A palavra servo, que Jesus usou é diáconos. Que no grego bíblico tem o mesmo significado de escravo. Jesus estava dizendo que seus discípulos deveriam ser escravos e servos uns dos outros. O desejo dos filhos de Zebedeu é também intrínseco ao coração de muitos lideres cristãos (pelo menos assim se denominam) desejam a mesma coisa que Tiago e João: Serem vistos pelos demais estando acima dos mesmos. São lideres que seguem a risca a ortodoxia (doutrina correta) mais que esquecem ou menosprezam a ortopraxia (pratica correta). Disso deve resultar a reflexão da famosa frase teológica que; “Verticalidade mística, implica em horizontalidade ética”, traduzindo em miúdos, ou parafraseando o apostolo João; “Quem odeia o seu irmão a quem vê, não pode dizer que ama a Deus a quem não vê.” Ou “Amar a Deus acima de todas as coisas e ao próximo como a si mesmo.” No caso de Jesus.

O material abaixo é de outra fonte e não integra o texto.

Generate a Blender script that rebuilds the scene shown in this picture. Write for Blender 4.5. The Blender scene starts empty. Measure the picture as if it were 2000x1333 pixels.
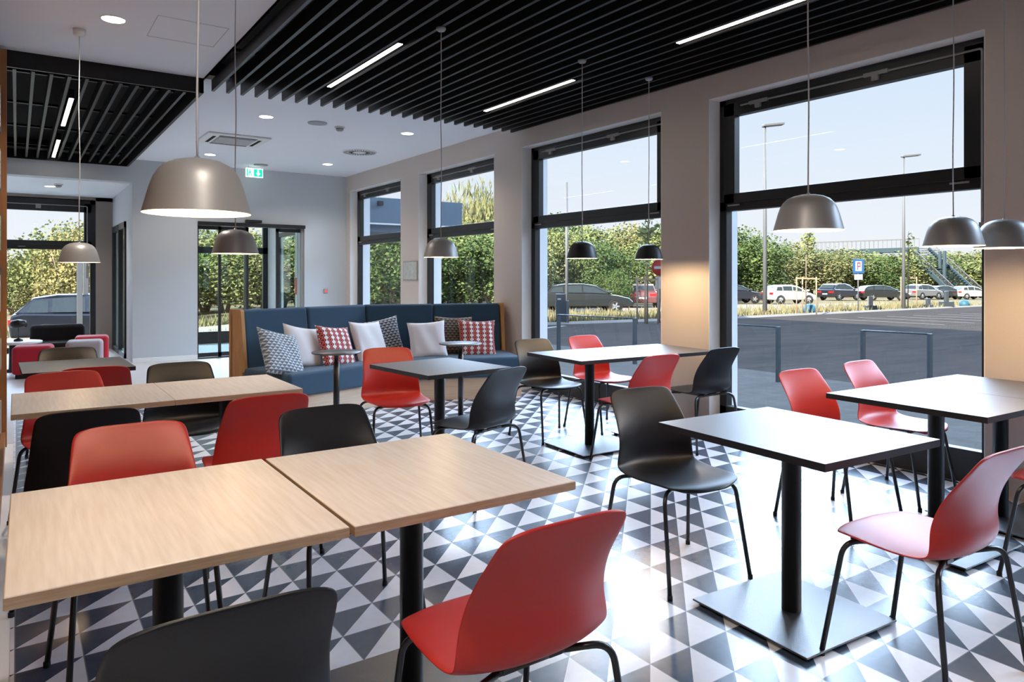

Se Jesus veio servir, a igreja é também convocada ao serviço. A pregação do evangelho só pode ser autenticamente legitimada se a mesma ultrapassar o mundo dos discursos vazios e estereotipados, para que os senhores sejam servos. A igreja precisa inverter a pirâmide social para servir a sociedade e poder pensar como pensava são Francisco de Assis “Evangelize o mundo, se precisar use as palavras”...


Breve comentário por Alexsandro:

Cada vez mais precisamos nos deparar com essa realidade cristã: a de servir ao próximo como manifestação do amor que há em nós. E essa é a lógica do cristianismo e nela se baseia o reino de Deus: no amor a Deus e ao próximo e no amor de Deus para com a humanidade, revelado em Jesus Cristo. Não existe amor sem prestação de serviços. Mas nesses dias, o problema é que o ato de servir tem se tornado algo muito subjetivo, inclusive entre cristãos evangélicos e principalmente entre seus líderes. Ou seja, a ideia de servir se estagnou na esfera da linguagem, das meras palavras que por mais lindas que sejam, nunca passarão de palavras; se reduziu a atitudes triviais como fazer uma oração, interceder por um milagre de cura ou abençoar alguém com um óleo ungido. O líder que é capaz de servir através da operação de milagres não é também capaz de aplacar a fome de um irmão faminto. As grandes igrejas atuais se enriqueceram praticando esse "servir" subjetivo, mas na prática tanta riqueza não é revestida em obras sociais que façam jus à essa riqueza ou que faça uma diferença visível na vida daqueles que mais precisam da ajuda das igrejas. Não há um servir concreto, que vá além das palavras e ultrapassa o mundo das convenções sociais, como essa ideia do "salve-se quem puder" que foi citado no artigo. E cada vez mais a igreja se torna uma repetição do mundo, onde a competição e rivalidade por poder transforma seres humanos em meros objetos ou produtos a serem comercializados...
Bom, mas tudo isto já foi previsto, não foi? No entanto, nada nos impede de lutar por uma igreja sadia e livre dessa verticalidade social, das políticas de engrandecimento dos seus líderes e da prática desse serviço subjetivo e morto nas fronteiras das palavras.